* start *
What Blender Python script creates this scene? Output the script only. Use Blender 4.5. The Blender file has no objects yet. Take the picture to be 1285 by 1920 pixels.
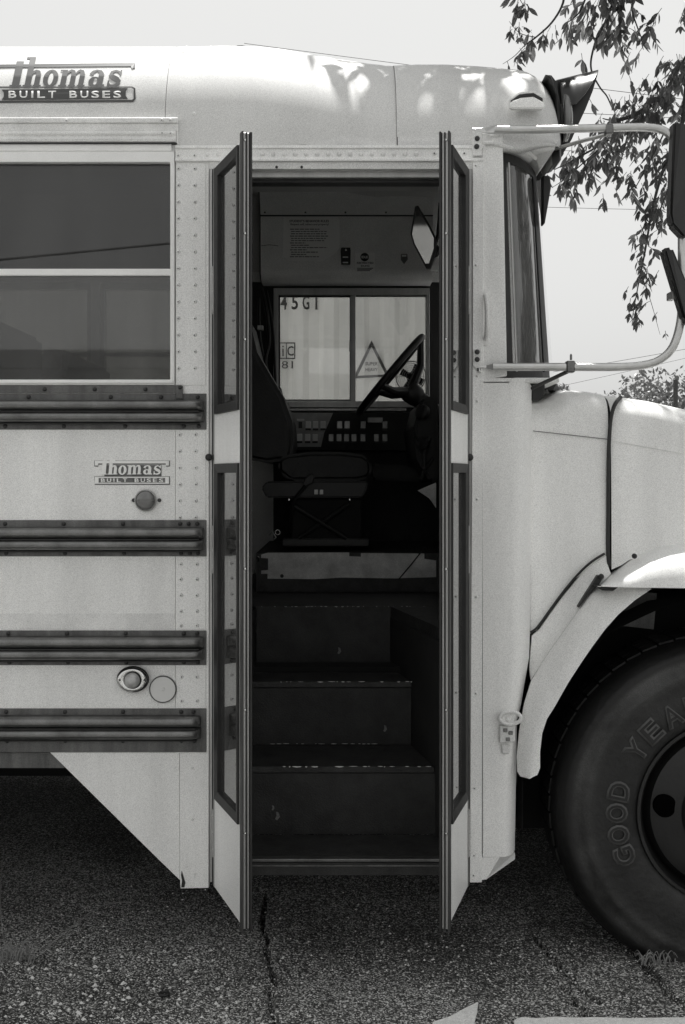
import bpy, bmesh, math, random
from mathutils import Vector, Matrix
random.seed(7)
R = math.radians
scene = bpy.context.scene
# ---------------------------------------------------------------- camera, sky, sun, exposure
F, HY, CX, D, CZ = 2176.0, 890.0, 642.5, 3.4, 1.4375     # focal length in photo pixels, horizon row, centre column, distance, eye height
cam_d = bpy.data.cameras.new('camera'); cam = bpy.data.objects.new('camera', cam_d)
scene.collection.objects.link(cam); scene.camera = cam
cam.location = (0, -D, CZ); cam.rotation_euler = (R(90), 0, 0)
cam_d.sensor_fit = 'VERTICAL'; cam_d.sensor_height = 36; cam_d.lens = 36*F/1920
cam_d.shift_y = -(960-HY)/1920
cam_d.clip_start = .05; cam_d.clip_end = 2000
SUN_EL, SUN_AZ = 73, 8        # elevation; degrees from +Y towards +X (the sun stands behind the bus)
w = bpy.data.worlds.new('World'); scene.world = w; w.use_nodes = True
nt = w.node_tree; nt.nodes.clear()
sky = nt.nodes.new('ShaderNodeTexSky'); sky.sky_type = 'NISHITA'; sky.sun_disc = False
sky.sun_elevation = R(SUN_EL); sky.sun_rotation = R(SUN_AZ); sky.dust_density = 6; sky.air_density = 1.2
bw = nt.nodes.new('ShaderNodeRGBToBW'); mx = nt.nodes.new('ShaderNodeMix'); mx.data_type = 'RGBA'
mx.inputs[0].default_value = .8; mx.inputs[7].default_value = (2.3, 2.3, 2.26, 1)
bg = nt.nodes.new('ShaderNodeBackground'); bg.inputs[1].default_value = .15
wo = nt.nodes.new('ShaderNodeOutputWorld')
nt.links.new(sky.outputs[0], bw.inputs[0]); nt.links.new(bw.outputs[0], mx.inputs[6])
nt.links.new(mx.outputs[2], bg.inputs[0]); nt.links.new(bg.outputs[0], wo.inputs[0])
sl = bpy.data.lights.new('sun', 'SUN'); sl.energy = 3.3; sl.angle = R(.6); sl.color = (1, .99, .965)
sun = bpy.data.objects.new('sun', sl); scene.collection.objects.link(sun)
sd = Vector((math.sin(R(SUN_AZ))*math.cos(R(SUN_EL)), math.cos(R(SUN_AZ))*math.cos(R(SUN_EL)), math.sin(R(SUN_EL))))
sun.rotation_euler = sd.to_track_quat('Z', 'Y').to_euler()
scene.view_settings.view_transform = 'Standard'; scene.view_settings.look = 'None'
scene.view_settings.exposure = 1.04; scene.view_settings.gamma = 1
scene.render.engine = 'CYCLES'
scene.cycles.max_bounces = 10; scene.cycles.diffuse_bounces = 5; scene.cycles.glossy_bounces = 5
scene.cycles.transmission_bounces = 8; scene.cycles.transparent_max_bounces = 24
scene.cycles.caustics_reflective = False; scene.cycles.caustics_refractive = False

# ---------------------------------------------------------------- helpers
COL = scene.collection
WO = {}
def W(px, py, Y=0.0):
    d = D+Y
    return Vector(((px-CX)/F*d, Y, CZ-(py-HY)/F*d))
def WX(px, Y=0.0): return (px-CX)/F*(D+Y)
def WZ(py, Y=0.0): return CZ-(py-HY)/F*(D+Y)
def s1(px, Y=0.0): return px/F*(D+Y)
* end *
§ DESCRIPTION OF THE TASK
Return the whole listing, word for word, and leave out every picture.

§ COMPLETE ANSWER
What Blender Python script creates this scene? Output the script only. Use Blender 4.5. The Blender file has no objects yet. Take the picture to be 1285 by 1920 pixels.
import bpy, bmesh, math, random
from mathutils import Vector, Matrix
random.seed(7)
R = math.radians
scene = bpy.context.scene
# ---------------------------------------------------------------- camera, sky, sun, exposure
F, HY, CX, D, CZ = 2176.0, 890.0, 642.5, 3.4, 1.4375     # focal length in photo pixels, horizon row, centre column, distance, eye height
cam_d = bpy.data.cameras.new('camera'); cam = bpy.data.objects.new('camera', cam_d)
scene.collection.objects.link(cam); scene.camera = cam
cam.location = (0, -D, CZ); cam.rotation_euler = (R(90), 0, 0)
cam_d.sensor_fit = 'VERTICAL'; cam_d.sensor_height = 36; cam_d.lens = 36*F/1920
cam_d.shift_y = -(960-HY)/1920
cam_d.clip_start = .05; cam_d.clip_end = 2000
SUN_EL, SUN_AZ = 73, 8        # elevation; degrees from +Y towards +X (the sun stands behind the bus)
w = bpy.data.worlds.new('World'); scene.world = w; w.use_nodes = True
nt = w.node_tree; nt.nodes.clear()
sky = nt.nodes.new('ShaderNodeTexSky'); sky.sky_type = 'NISHITA'; sky.sun_disc = False
sky.sun_elevation = R(SUN_EL); sky.sun_rotation = R(SUN_AZ); sky.dust_density = 6; sky.air_density = 1.2
bw = nt.nodes.new('ShaderNodeRGBToBW'); mx = nt.nodes.new('ShaderNodeMix'); mx.data_type = 'RGBA'
mx.inputs[0].default_value = .8; mx.inputs[7].default_value = (2.3, 2.3, 2.26, 1)
bg = nt.nodes.new('ShaderNodeBackground'); bg.inputs[1].default_value = .15
wo = nt.nodes.new('ShaderNodeOutputWorld')
nt.links.new(sky.outputs[0], bw.inputs[0]); nt.links.new(bw.outputs[0], mx.inputs[6])
nt.links.new(mx.outputs[2], bg.inputs[0]); nt.links.new(bg.outputs[0], wo.inputs[0])
sl = bpy.data.lights.new('sun', 'SUN'); sl.energy = 3.3; sl.angle = R(.6); sl.color = (1, .99, .965)
sun = bpy.data.objects.new('sun', sl); scene.collection.objects.link(sun)
sd = Vector((math.sin(R(SUN_AZ))*math.cos(R(SUN_EL)), math.cos(R(SUN_AZ))*math.cos(R(SUN_EL)), math.sin(R(SUN_EL))))
sun.rotation_euler = sd.to_track_quat('Z', 'Y').to_euler()
scene.view_settings.view_transform = 'Standard'; scene.view_settings.look = 'None'
scene.view_settings.exposure = 1.04; scene.view_settings.gamma = 1
scene.render.engine = 'CYCLES'
scene.cycles.max_bounces = 10; scene.cycles.diffuse_bounces = 5; scene.cycles.glossy_bounces = 5
scene.cycles.transmission_bounces = 8; scene.cycles.transparent_max_bounces = 24
scene.cycles.caustics_reflective = False; scene.cycles.caustics_refractive = False

# ---------------------------------------------------------------- helpers
COL = scene.collection
WO = {}
def W(px, py, Y=0.0):
    d = D+Y
    return Vector(((px-CX)/F*d, Y, CZ-(py-HY)/F*d))
def WX(px, Y=0.0): return (px-CX)/F*(D+Y)
def WZ(py, Y=0.0): return CZ-(py-HY)/F*(D+Y)
def s1(px, Y=0.0): return px/F*(D+Y)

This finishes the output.